The non-linear quality about the exposition suggests that by earnestly reading the book through from start to finish, I’ve been going about it in the wrong way. It might be better to treat it as an anthology rather than an argument, and to dip into it at random. It quotes generously, and I’ve come across a variety of passages that I’d like to investigate for my own purposes, as well as being reminded of books that I should have read and films I should have seen.  But to treat it as merely an anthology wouldn’t do justice to the moments where Anderson brings his ideas into focus pithily and forcefully.  Some examples.  There’s his account of the utopia of the seventeenth-century utopia ‘Christianopolis’, devised by Johannes Valentinus Andreae: ‘Its egalitarianism is extended only to those bearing scrotums’ (p.102).  There’s his characterisation of the monsters Mothra and Gorgo, in post-war Japanese films, as ‘fervent architectural critics’ (p.169).  Of the nuclear appcalypse that never came: ‘Instead, we spent forty years destroying our cities in our imaginations and wondering what we’d do in our four minutes of freedom’ (p.174). And there’s his account of futuristic cities of monorails and bridges:

Following the law of unintended consequences, bridges over land will offer shelter and cast shadows.

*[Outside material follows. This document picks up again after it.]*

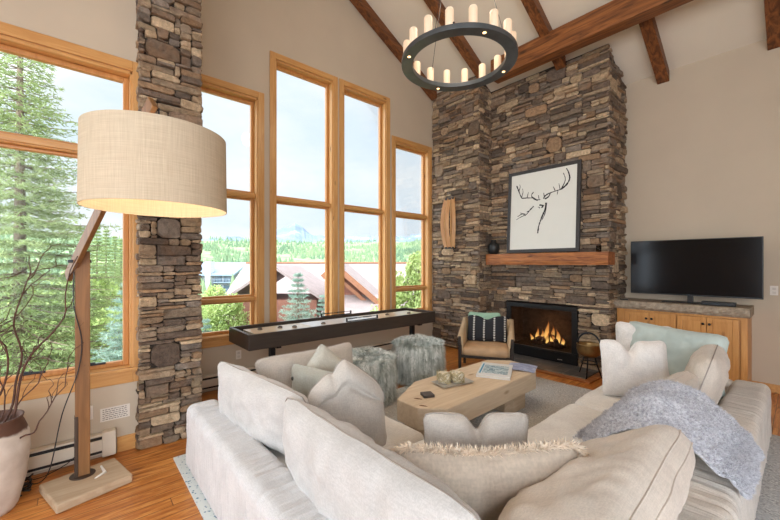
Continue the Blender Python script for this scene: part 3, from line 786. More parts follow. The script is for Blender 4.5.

What happens in these havens and hideouts is the stuff of further multiplying stories. There is always a shadow, sometimes literally but always symbolically to our advances. (p.321).

Shadows are everywhere in this book.

There’s a significant amount of writing and photography about cities and ruins at the moment. Imaginary Cities steps beyond nostalgic ‘ruin-porn’ to think about the longer intertwining histories of utopia, dystopia, and ruin.  Had it positioned itself explicitly against sentimental thinking about ruins, or found some other larger argument, it could have achieved a clearer sense of direction without sacrificing its richness and range of reference.